Join Hub City Writers Project to celebrate the launch of Peddlers, Merchants, and Manufacturers: How Jewish Entrepreneurs Built Economy and Community in Upcountry South Carolina by Diane Vecchio! Pre-order your copy on Eventbrite to get 10% off and ensure you get a copy of the book!
Peddlers, Merchants, and Manufacturers provides a corrective to a neglected aspect of Jewish history in the South.
Diane Catherine Vecchio examines the diverse economic experiences of Jews who settled in what we today call Upstate South Carolina. Like other parts of the so-called New South, Upcountry South Carolina was a center of textile manufacturing and new business opportunities that drew entrepreneurial energy to the region.
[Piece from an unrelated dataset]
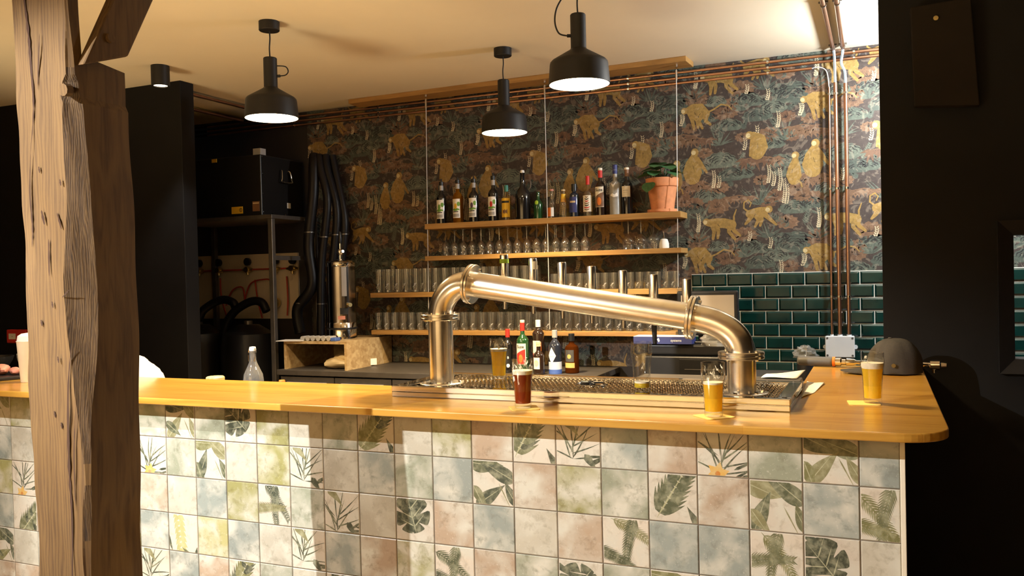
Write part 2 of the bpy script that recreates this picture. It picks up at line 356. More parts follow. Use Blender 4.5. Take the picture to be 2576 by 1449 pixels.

Previous histories of economic development in the South Carolina Piedmont have tended to overlook the significance of Jewish involvement and instead focused on northern investment and low labor costs. Working with a rich set of oral histories, memoirs, and traditional historical documents, Vecchio provides an important corrective to the history of manufacturing in South Carolina, and that revision is part of a large retelling of southern Jewish history, one that adds social and cultural dimensions to the traditional economic story.
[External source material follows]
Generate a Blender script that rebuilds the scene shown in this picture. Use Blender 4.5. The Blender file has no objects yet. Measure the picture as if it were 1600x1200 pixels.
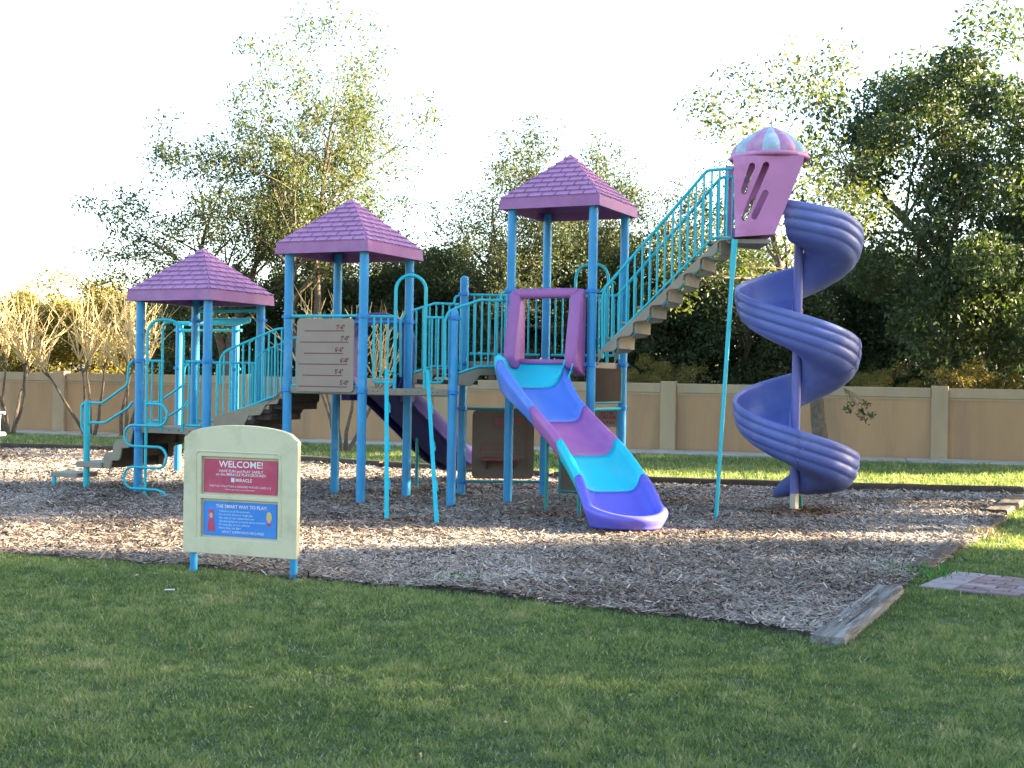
import bpy, bmesh, math, random
import numpy as np
from mathutils import Vector, Matrix

# ------------------------------------------------------------------ camera
F, PITCH, ROLL, EYE = 1986.6, -0.00384, 0.01705, 1.756
scn = bpy.context.scene
col = scn.collection
cam_d = bpy.data.cameras.new('camera')
cam_d.sensor_fit = 'HORIZONTAL'
cam_d.sensor_width = 36.0
cam_d.lens = F / 1600 * 36.0
cam_d.clip_start = 0.05
cam_d.clip_end = 2000
cam = bpy.data.objects.new('camera', cam_d)
col.objects.link(cam)
cam.matrix_world = (Matrix.Translation((0, 0, EYE)) @ Matrix.Rotation(math.radians(90) + PITCH, 4, 'X')
                    @ Matrix.Rotation(ROLL, 4, 'Z'))
scn.camera = cam

# ------------------------------------------------------------------ sky, sun, exposure
SUN_EL, SUN_BEHIND = math.radians(16.0), math.radians(5.0)
sun_dir = Vector((math.cos(SUN_EL) * math.cos(SUN_BEHIND), math.cos(SUN_EL) * math.sin(SUN_BEHIND), math.sin(SUN_EL)))
world = bpy.data.worlds.new('World')
scn.world = world
world.use_nodes = True
wn = world.node_tree
sky = wn.nodes.new('ShaderNodeTexSky')
sky.sky_type = 'NISHITA'
sky.sun_disc = False
sky.sun_elevation = SUN_EL
sky.sun_rotation = math.atan2(sun_dir.x, sun_dir.y)
sky.altitude = 0
sky.air_density = 1.0
sky.dust_density = 1.6
sky.ozone_density = 1.0
wn.links.new(sky.outputs[0], wn.nodes['Background'].inputs[0])
wn.nodes['Background'].inputs[1].default_value = 0.058
sun_d = bpy.data.lights.new('sun', 'SUN')
sun_d.energy = 4.6
sun_d.angle = math.radians(0.5)
sun_d.color = (1.0, 0.82, 0.55)
sun = bpy.data.objects.new('sun', sun_d)
sun.rotation_euler = sun_dir.to_track_quat('Z', 'Y').to_euler()
sun.location = (30, 10, 20)
col.objects.link(sun)
scn.view_settings.view_transform = 'Standard'
scn.view_settings.look = 'None'
scn.view_settings.gamma = 1
scn.view_settings.use_curve_mapping = False
scn.view_settings.exposure = 3.82
scn.cycles.max_bounces = 6
scn.cycles.transparent_max_bounces = 4

# ------------------------------------------------------------------ helpers
rnd = random.Random(7)
cr_, sr_ = math.cos(ROLL), math.sin(ROLL)
cp_, sp_ = math.cos(PITCH), math.sin(PITCH)
V3 = Vector


def ray(x, y):
    a, b = x - 800, y - 600
    u = (a * cr_ + b * sr_) / F
    v = (-a * sr_ + b * cr_) / F
    return V3((u, cp_ + sp_ * v, sp_ - cp_ * v))


def at(x, y, Y):                       # point of the photograph at distance Y
    d = ray(x, y)
    return d * (Y / d.y) + V3((0, 0, EYE))


def gnd(x, y, z=0.0):
    d = ray(x, y)
    return d * ((z - EYE) / d.z) + V3((0, 0, EYE))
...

Vecchio explores Jewish community development, how Jewish business leaders also became civic leaders and affected social, political, and cultural life in what we now call the mountainous Upcountry. Their impact in all facets of life across the Upstate is important to understanding the growth of today's Spartanburg-Greenville corridor.
Diane C. Vecchio is a native of Cortland, New York. She was educated at State University of New York and earned MA and Ph.D. degrees in History from Syracuse University. The author of multiple chapters and articles in scholarly journals on Italian and Jewish immigrants in America, she has also published on the history of upstate South Carolina. Her book titled Merchants, Midwives, and Laboring Women: Italian Migrants in Urban America was published by the University of Illinois Press, a leading publisher in immigration history.
Vecchio recently retired from Furman University where she was professor of history and chair of the History Department. She resides in Spartanburg with her husband, John Stockwell.